Да, у него была «Танцевальная Академия Капитана Фанни», которую мы переделали потом в «Funny House». Фонарь всегда был такой «cutting edge», самый острый край всего прогрессивно-танцевального. У Нуждина был чуть более такой хаусовый бит. Алексеев играл просто попсу – “Coco Jumbo”, такого типа вещи. А еще мы просто представляли наших ведущих. То есть, с точки зрения зрелища там вообще ничего не было. Но просто люди так «вперлись» вдруг, что «Максимум» - это круто, что они продолжали приходить все больше и больше, и это было бесконечно. Мы думали, что мы там отыграем полтора часа и уйдем. А мы играли пока звезды не зажглись на вечернем небе.
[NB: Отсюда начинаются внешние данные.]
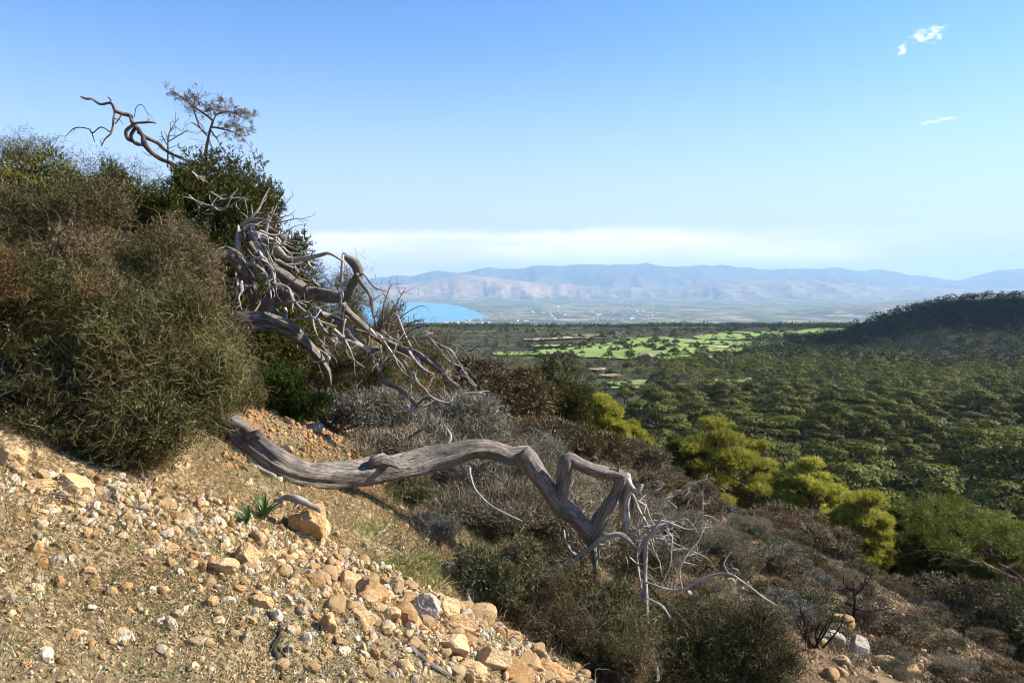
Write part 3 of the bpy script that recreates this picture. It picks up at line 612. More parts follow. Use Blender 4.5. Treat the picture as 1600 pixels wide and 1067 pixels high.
# ------------------------------------------------------------------ shrubs
def shrub_parts(W, D, H, n, style, seed, lsize, lobes=24):
    """local coordinates, base at the origin. returns dict part -> Acc"""
    g = np.random.default_rng(seed)
    th = g.uniform(0, 6.28, lobes); q = np.sqrt(g.uniform(0, 1, lobes)); ph = g.uniform(.06, .8, lobes)
    k = np.sqrt(np.clip(1-(q*.8)**2, .1, 1))
    c = np.stack([np.cos(th)*q*W*.38, np.sin(th)*q*D*.38, ph*H*k*1.0], 1)
    lr = g.uniform(.13, .27, lobes)[:, None]*np.array([W*.72, D*.72, H*.85])
    li = g.integers(0, lobes, n); d = rdir(n, g); d[:, 2] = np.where(g.uniform(size=n) < .7, np.abs(d[:, 2]), d[:, 2])
    rad = 1-.55*g.uniform(size=n)**1.6
    rad = rad*(1+.18*(g.uniform(size=n) < .1)*g.uniform(size=n))*(1+.5*fbm(d[:, 0]*4+li*3.3, d[:, 1]*4+d[:, 2]*3, seed, 3))
    p = c[li]+d*lr[li]*rad[:, None]; ok = p[:, 2] > .01*H; p, d, li, rad = p[ok], d[ok], li[ok], rad[ok]; n = len(p)
    lobe_t = g.uniform(-.14, .14, lobes)[li]
    out = {}
    A = Acc()
    for s in range(9):
        e = c[g.integers(0, lobes)]+g.normal(size=3)*.05*W; b0 = np.array([g.normal()*.04*W, g.normal()*.04*D, -.05]); mdl = (b0+e)/2+g.normal(size=3)*np.array([.08*W, .08*D, .03*H])
        r0 = .018*W*g.uniform(.6, 1.1)
        A.add(*(lambda t: (t[0], t[1], g.uniform(0, 1), t[2]))(tube(np.array([[*b0, r0], [*mdl, r0*.75], [*e, r0*.35]]), 6, W*.04, .1, s)))
    out['stem'] = (A, 'deadbrown')
    A = Acc()
    if style in ('thorn',):
        dd = unit(d*.75+rdir(n, g)*.8+np.array([0, 0, .2])); V, Fq = strands(p, dd, g.uniform(.3, .85, n)*lsize, lsize*.05, 3, .75, g, .4)
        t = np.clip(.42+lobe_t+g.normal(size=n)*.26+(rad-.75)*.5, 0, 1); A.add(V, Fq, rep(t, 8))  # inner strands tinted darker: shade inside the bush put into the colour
        m_ = int(n*1.3); k = g.integers(0, n, m_); dd = unit(d[k]*.5+rdir(m_, g)); V, Fq = leaves(p[k]+rdir(m_, g)*lsize*.3, dd, g.uniform(.16, .34, m_)*lsize, lsize*.085, g)
        A.add(V, Fq, rep(np.clip(t[k]-.1+g.normal(size=m_)*.2, 0, 1), 4))
        m_ = max(30, n//170); k = g.integers(0, n, m_); dd = unit(d[k]*.8+rdir(m_, g)*.6+np.array([0, 0, .25])); V, Fq = strands(p[k]*np.array([.92, .92, .92]), dd, g.uniform(1.6, 3.4, m_)*lsize, lsize*.075, 5, .5, g, .3)
        A.add(V, Fq, rep(g.uniform(.6, 1, m_), 12))
        # clumps of dead, tangled twigs
        m_ = n//9; cl_ = g.integers(0, n, 9); k = cl_[g.integers(0, 9, m_)]; V, Fq = strands(p[k]+g.normal(size=(m_, 3))*lsize*1.5, unit(d[k]*.4+rdir(m_, g)), g.uniform(.6, 1.8, m_)*lsize, lsize*.045, 3, .6, g, .4); A.add(V, Fq, rep(g.uniform(.5, 1, m_), 8))
    elif style == 'leafy':
        dd = unit(d+rdir(n, g)*.9); V, Fq = leaves(p, dd, g.uniform(.6, 1.3, n)*lsize, g.uniform(.3, .5, n)*lsize, g)
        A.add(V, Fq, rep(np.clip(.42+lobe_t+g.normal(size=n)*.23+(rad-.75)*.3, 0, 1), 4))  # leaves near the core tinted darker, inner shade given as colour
        m_ = n//4; k = g.integers(0, n, m_); V, Fq = strands(p[k], unit(d[k]+rdir(m_, g)*.6), lsize*2.2, lsize*.12, 2, .4, g); A.add(V, Fq, rep(g.uniform(.5, 1, m_), 6))
    elif style == 'juniper':       # sprays of scale foliage: bunches of short fat strands
        m_ = n//3; k = g.integers(0, n, m_); ax = unit(d[k]+rdir(m_, g)*.7+np.array([0, 0, .2]))
        pp = np.repeat(p[k], 7, 0)+np.repeat(ax, 7, 0)*g.uniform(-.2, 1.2, m_*7)[:, None]*lsize; dd = unit(np.repeat(ax, 7, 0)+rdir(m_*7, g)*.95)
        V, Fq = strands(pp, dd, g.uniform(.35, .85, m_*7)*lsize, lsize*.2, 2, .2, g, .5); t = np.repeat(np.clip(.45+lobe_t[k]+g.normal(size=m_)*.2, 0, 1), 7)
        A.add(V, Fq, rep(np.clip(t+g.normal(size=m_*7)*.12, 0, 1), 6))
    elif style == 'twig':
        dd = unit(d*.6+rdir(n, g)*.75+np.array([0, 0, .4])); V, Fq = strands(p, dd, g.uniform(.4, 1.2, n)*lsize*.8, lsize*.03, 4, .5, g, .4)
        A.add(V, Fq, rep(np.clip(g.normal(size=n)*.26+.52, 0, 1), 10))
        out['twigs'] = (A, None); B = Acc(); m_ = int(n*3); k = g.integers(0, n, m_); V, Fq = leaves(p[k]+rdir(m_, g)*lsize*.5-np.array([0, 0, .04*H]), unit(d[k]*.5+rdir(m_, g)), g.uniform(.09, .17, m_)*lsize, lsize*.065, g)
        B.add(V, Fq, rep(g.uniform(0, 1, m_), 4)); out['foliage'] = (B, None); return out
    out['foliage'] = (A, None)
    return out
def build_shrub(name, loc, label, W, D, H, n, style, mt_, seed, lsize, group=None, lobes=24, cat="shrub"):
    root = empty(name, loc, label, cat, group)
    if style == 'thorn': n = int(n*1.45)
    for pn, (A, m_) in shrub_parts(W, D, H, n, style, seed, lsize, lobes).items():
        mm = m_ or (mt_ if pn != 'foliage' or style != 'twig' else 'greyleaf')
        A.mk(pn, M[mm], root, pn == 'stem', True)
    return root
def shrub_at(px, d, wpx, top, style, mt_, n, ls, label, name="shrub", dep=1.0, lobes=24, group=None, base=None):
    if base is not None: d = float(gy(px, base)[0])
    x = (px-800)/F*d; z = float(G(x, d)); W = wpx/F*d*1.08; H = ((HZ-top)/F*d-z)*1.05
    return build_shrub(name, (x, d, z), label, W, W*dep, H, n, style, mt_, int(px*7+top), ls, group, lobes)
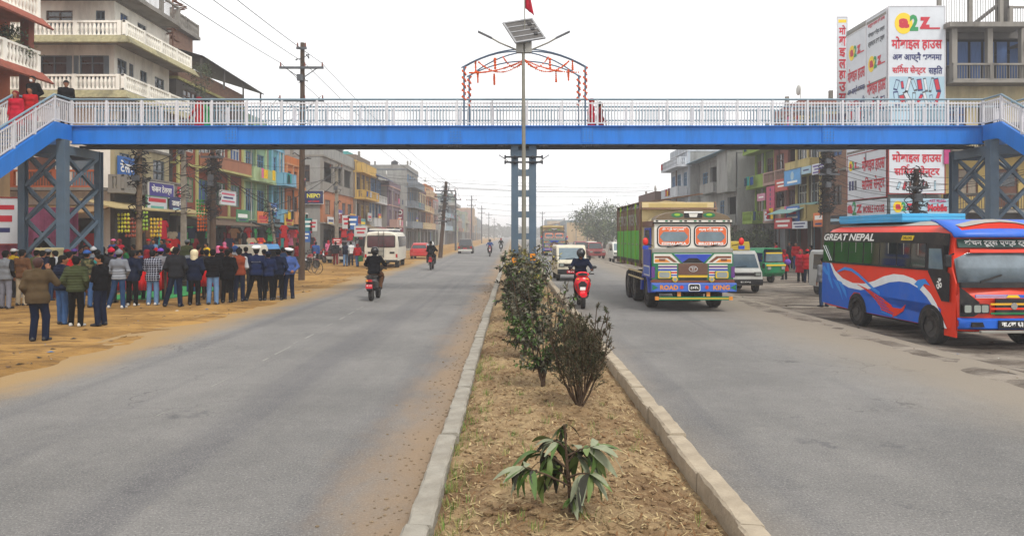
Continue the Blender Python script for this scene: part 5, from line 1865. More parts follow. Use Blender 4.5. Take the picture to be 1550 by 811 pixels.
car('dark jeep with white rear bumper beside the walking shoppers', (-13.2, 62, 0), PI - .2, paint('car_maroon', '#3f1f26'), w=1.75, h=1.75, tall=.12)
car('dark jeep standing on the left verge beyond the leaning pole', (-5.6, 92, 0), PI, paint('car_dark', '#2c2422'), w=1.75, h=1.75, tall=.12)
car('dull red pickup style car parked at the right kerb behind the truck', (8.3, 72, -.1), .05, paint('car_dull_red', '#7c1f22'), h=1.6)
car('maroon car with pale bonnet parked behind the dull red car', (8.0, 84, -.1), .05, paint('car_maroon_light', '#8a3a40'), h=1.6)
car('white car parked far off on the right verge', (10.5, 95, -.1), .05, PW)
# ---- scooters and motorbikes (front at local -Y)
def scooter(label, loc, rz, mat, name='scooter'):
 t = thing(name, label, 'scooter', loc, rz)
 for y in (.22, 1.48):
  wheel(t, 0, y, .245, .12)
 MB().loft([[(-w_, y, z) for w_, y, z in ()] or [(-.05, y, z0), (-.11, y, z1), (0, y, z1 + .04), (.11, y, z1), (.05, y, z0)] for y, z0, z1 in ((.0, .36, .42), (.2, .46, .52), (.42, .40, .46))]).build('front_mudguard', mat, t, True)
 MB().loft([[(-w_, y, z), (-w_ * .5, y - .06, z), (w_ * .5, y - .06, z), (w_, y, z), (w_ * .6, y + .07, z), (-w_ * .6, y + .07, z)] for w_, y, z in ((.11, .40, .40), (.21, .36, .56), (.25, .34, .74), (.20, .36, .90), (.13, .42, .98))]).build('front_apron', mat, t, True)
 MB().loft([[(-w_, y, z), (-w_ * .5, y - .05, z), (w_ * .5, y - .05, z), (w_, y, z), (w_ * .5, y + .1, z), (-w_ * .5, y + .1, z)] for w_, y, z in ((.10, .40, .93), (.19, .36, .99), (.20, .38, 1.05), (.10, .42, 1.10))]).build('handlebar_cover', mat, t, True)
 MB().prism([(-.12, .99), (.12, .99), (.15, 1.05), (.0, 1.08), (-.15, 1.05)], 'y', .28, .32).build('headlight', BLK, t)
 for s in (-1, 1):
  MB().prism([(s * .13, .5), (s * .2, .62), (s * .22, .82), (s * .17, .62)], 'y', .27, .33).build('apron_trim', BLK, t)
 MB().prism([(-.10, .60), (.10, .60), (.13, .74), (.05, .82), (-.05, .82), (-.13, .74)], 'y', .255, .29).build('apron_vent', BLK, t)
 pl = MB().box(-.08, .08, .245, .27, .56, .65).build('number_plate', WHITE, t)
 hb = MB().tube([(-.36, .52, 1.03), (-.18, .42, 1.04), (.18, .42, 1.04), (.36, .52, 1.03)], .018, 8).build('handlebar', BLK, t, True)
 for s in (-1, 1):
  MB().tube([(s * .2, .42, 1.05), (s * .3, .38, 1.16), (s * .33, .38, 1.2)], .008, 6).build('mirror_arm', BLK, t)
  MB().ell((s * .36, .38, 1.24), (.075, .02, .045), 10, 6).build('mirror', BLK, t, True)
  MB().ell((s * .14, .30, .88), (.04, .03, .025), 8, 6).build('indicator', AMBER, t, True)
 MB().box(-.17, .17, .45, .95, .30, .36).build('footboard', BLK, t, bevel=.02)
 MB().loft([[(-w_, y, z0), (-w_ - .03, y, (z0 + z1) / 2), (-w_ * .7, y, z1), (w_ * .7, y, z1), (w_ + .03, y, (z0 + z1) / 2), (w_, y, z0)] for y, w_, z0, z1 in ((.86, .10, .36, .70), (1.0, .15, .36, .74), (1.4, .17, .44, .76), (1.72, .12, .58, .78), (1.86, .06, .66, .76))]).build('rear_body', mat, t, True)
 MB().loft([[(-w_, y, .76), (-w_, y, z), (w_, y, z), (w_, y, .76)] for y, w_, z in ((.84, .08, .80), (1.0, .14, .83), (1.3, .15, .84), (1.7, .12, .88), (1.82, .05, .87))]).build('seat', BLK, t, True)
 tl = MB().prism([(-.11, .66), (.11, .66), (.09, .74), (-.09, .74)], 'y', 1.80, 1.90).build('tail_light', REDL, t)
 MB().prism([(.03, .67), (.10, .67), (.085, .735), (.04, .735)], 'y', 1.901, 1.91).build('indicator', AMBER, tl)
 p2 = MB().box(-.11, .11, 1.86, 1.875, .44, .58).build('number_plate', REDT, t)
 lettering('बा ९ प', .17, .05, WHITE, p2, (0, 1.878, .53), rot=(0, 0, PI), bold=.02)
 MB().box(-.10, .10, 1.62, 1.86, .40, .62).build('rear_mudguard', BLK, t, bevel=.02)
 MB().cyl((.14, .36), 'y', .05, 1.2, 1.75, 10).build('exhaust', CHROME, t)
 MB().tube([(-.14, 1.0, .62), (-.17, 1.45, .78), (-.14, 1.85, .82), (.14, 1.85, .82), (.17, 1.45, .78), (.14, 1.0, .62)], .013, 6).build('grab_rail', BLK, t, True)
 MB().bar((0, .24, .25), (0, .42, .95), .06, .06).build('fork', BLK, t)
 return t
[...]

Можно гадать, какие факторы сработали . Прежде всего, мы стали сильно отличаться от «Европы +». У нас появился элемент стильной модной крутости какой-то, и интонация в общении появилась. 

Люди хотели увидеть тех людей, которых слышали по радио? 

Да. Риту Митрофанову хотели увидеть, Сашу Абрахимова. Я думаю еще, что «Европа+» тогда не пробовала таких мероприятий.  

Это был первый момент, от которого прямо снесло башню. Люди пришли на День города, но скандировали: «Мак-си-мум!» И второй момент был, кода мы рискнули сделать «Максидром». Даже помыслить о том, что люди придут в «Олимпийский» на Гарика Сукачева, на группу «Чайф» или на «Алису», было совершенно невозможно.

Был же такой стереотип, что они сдали свои позиции…

…да, что их звездный час был, когда они были на баррикадах, а теперь им делать нечего, и слушать их незачем. Мы действовали абсолютно вслепую, не было единой контрольной системы продажи билетов. До последнего, точно также как с первым «Нашествием», мы не понимали, сколько придет людей. Наши партнеры Леня Ланда и Вова Месхи все время теребили меня, чтобы в эфире повторяли, что билеты нужно покупать в кассах «Олимпийского», это были единственные кассы, которые мы реально контролировали. Когда мы увидели абсолютный «биток», когда стало понятно, что люди пришли именно на тех артистов, которых только мы играем в эфире, это был второй случай, когда я понял, что могу что-то менять.